三頭政治

第一回三頭政治のメンバー(左からポンペイウス、カエサル、クラッスス)

 

三頭政治は共和政ローマにおいて採用された、3人の有力政治家による政権運営のことです。カエサルポンペイウスクラッススによる第1回三頭政治(前60年〜前53年)と、オクタウィアヌス・アントニウスレピドゥスによる第2回三頭政治(前43年〜前36年)が存在します。

 

 

 

三頭政治はなぜ行われたのか

第一回三頭政治

紀元前60年、閥族派の元老院に対抗するため、カエサル、ポンペイウス、クラッススの3名民衆派議員により「密約」として結成。

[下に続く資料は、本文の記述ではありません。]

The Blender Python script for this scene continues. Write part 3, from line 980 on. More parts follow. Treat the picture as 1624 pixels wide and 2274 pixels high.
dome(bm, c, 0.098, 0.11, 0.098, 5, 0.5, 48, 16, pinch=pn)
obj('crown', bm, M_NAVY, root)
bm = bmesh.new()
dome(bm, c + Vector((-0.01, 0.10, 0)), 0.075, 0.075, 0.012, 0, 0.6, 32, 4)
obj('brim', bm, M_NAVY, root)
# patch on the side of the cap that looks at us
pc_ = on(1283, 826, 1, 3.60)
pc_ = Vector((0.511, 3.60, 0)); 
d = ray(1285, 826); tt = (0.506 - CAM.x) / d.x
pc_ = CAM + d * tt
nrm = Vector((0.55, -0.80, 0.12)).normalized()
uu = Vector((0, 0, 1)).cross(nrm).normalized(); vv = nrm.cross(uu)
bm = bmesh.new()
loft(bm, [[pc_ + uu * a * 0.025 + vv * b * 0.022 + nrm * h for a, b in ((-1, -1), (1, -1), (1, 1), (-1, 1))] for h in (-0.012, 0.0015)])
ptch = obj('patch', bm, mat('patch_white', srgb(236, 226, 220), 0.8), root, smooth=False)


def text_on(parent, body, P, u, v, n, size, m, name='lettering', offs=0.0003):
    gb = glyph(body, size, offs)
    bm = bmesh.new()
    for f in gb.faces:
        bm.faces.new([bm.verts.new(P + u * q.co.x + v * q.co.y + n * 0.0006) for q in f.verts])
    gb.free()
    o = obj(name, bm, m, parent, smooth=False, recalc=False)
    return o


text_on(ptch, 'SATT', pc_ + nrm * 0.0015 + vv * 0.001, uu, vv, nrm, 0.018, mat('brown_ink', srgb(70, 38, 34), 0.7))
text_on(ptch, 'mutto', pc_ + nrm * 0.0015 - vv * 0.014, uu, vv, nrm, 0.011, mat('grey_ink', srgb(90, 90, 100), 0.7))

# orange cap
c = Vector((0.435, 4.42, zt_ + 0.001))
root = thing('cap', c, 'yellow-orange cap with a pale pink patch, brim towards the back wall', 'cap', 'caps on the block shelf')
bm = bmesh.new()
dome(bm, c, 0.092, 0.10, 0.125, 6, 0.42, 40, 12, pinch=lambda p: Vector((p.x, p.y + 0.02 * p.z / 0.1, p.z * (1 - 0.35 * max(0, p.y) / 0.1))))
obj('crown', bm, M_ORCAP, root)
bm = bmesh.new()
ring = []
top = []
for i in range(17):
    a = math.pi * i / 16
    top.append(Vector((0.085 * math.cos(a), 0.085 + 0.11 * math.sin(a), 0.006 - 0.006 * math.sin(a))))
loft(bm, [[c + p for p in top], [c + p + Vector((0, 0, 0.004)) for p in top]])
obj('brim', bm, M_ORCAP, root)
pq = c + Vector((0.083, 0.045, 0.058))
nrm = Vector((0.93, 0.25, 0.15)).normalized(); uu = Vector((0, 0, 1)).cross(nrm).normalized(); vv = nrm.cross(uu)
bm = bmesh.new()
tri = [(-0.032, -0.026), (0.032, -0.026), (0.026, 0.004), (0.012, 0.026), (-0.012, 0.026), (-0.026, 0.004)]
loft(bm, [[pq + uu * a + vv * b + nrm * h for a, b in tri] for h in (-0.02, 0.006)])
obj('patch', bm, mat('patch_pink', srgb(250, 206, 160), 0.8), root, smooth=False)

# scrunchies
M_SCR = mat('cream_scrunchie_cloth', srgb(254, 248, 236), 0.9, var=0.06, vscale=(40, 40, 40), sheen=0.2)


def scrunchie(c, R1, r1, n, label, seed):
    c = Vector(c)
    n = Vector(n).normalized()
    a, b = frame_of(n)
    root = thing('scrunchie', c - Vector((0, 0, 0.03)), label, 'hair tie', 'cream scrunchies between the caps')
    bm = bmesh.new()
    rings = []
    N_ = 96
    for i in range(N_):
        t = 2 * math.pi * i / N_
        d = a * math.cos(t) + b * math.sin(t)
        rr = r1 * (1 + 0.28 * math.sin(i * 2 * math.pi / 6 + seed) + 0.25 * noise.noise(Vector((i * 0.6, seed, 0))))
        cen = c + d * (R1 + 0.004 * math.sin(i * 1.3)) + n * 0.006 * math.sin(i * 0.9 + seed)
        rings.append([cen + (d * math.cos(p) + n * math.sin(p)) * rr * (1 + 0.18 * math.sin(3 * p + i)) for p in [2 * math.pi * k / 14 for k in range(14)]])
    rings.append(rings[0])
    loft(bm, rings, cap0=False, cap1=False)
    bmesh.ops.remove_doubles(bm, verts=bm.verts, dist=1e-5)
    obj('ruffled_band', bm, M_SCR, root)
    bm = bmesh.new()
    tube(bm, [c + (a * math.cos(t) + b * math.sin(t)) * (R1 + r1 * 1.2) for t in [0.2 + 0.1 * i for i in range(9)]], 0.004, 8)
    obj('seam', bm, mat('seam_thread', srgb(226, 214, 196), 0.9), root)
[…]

三者が互いの利害に反することを行わないことを約束した上で、改革のために権力を行使した。クラッススがパルティア遠征に際し戦死したことで消滅した。

 

第二階三頭政治

カエサル暗殺後の前43年、元老院の勢力に対抗するべく、アントニウス、レピドゥス、そしてカエサルの養子オクタウィアヌスによって公に結成。前36年レピドゥスの失脚により消滅した。

 

三頭政治のメンバーは誰か

第一回三頭政治

カエサル

ガリア戦争でガリアをローマの勢力圏に組み込んだ名将。クラッススが死に三頭政治が消滅した後、ポンペイウスとの抗争に打ち勝ち、独裁的な権力を樹立した。

 

ポンペイウス

地中海海賊の掃討、オリエント平定など、カエサルに負けず劣らずな戦功を誇る名将。三頭政治消滅後、元老院派としてカエサルと争うも敗れ、逃亡先のエジプトにて暗殺される。

 

クラッスス

ローマ屈指の財力を誇る富豪で、三頭政治を財政面で支えた。戦功を立てようとパルティア遠征を敢行し、敗死。クラッススの死により三頭政治は消滅した。

第二階三頭政治

オクタウィアヌス

カエサルの養子であり、後の初代皇帝アウグストゥス。レピドゥス失脚後、第2回三頭政治が解体されると、クレオパトラと組んだアントニウスと戦い勝利。独裁体制を樹立し、皇帝アウグストゥスとしてローマ帝政を創始した。

 

アントニウス

カエサルの部将として活躍していた。三頭政治では東方属州を支配することとなり、エジプトに拠点を置く中で、クレオパトラと愛人関係になる。それに不信感を強めたオクタウィアヌスと対立し、アクティウムの海戦で敗北。失意の中で自殺した。

 

レピドゥス

カエサルの部将として活躍していた。三頭政治では最も存在感がなく、早々に失脚させられたが、平和な余生を過ごし、内乱の一世紀に生きた有力者の中では、自然死を遂げることができた数少ない人物の1人であった。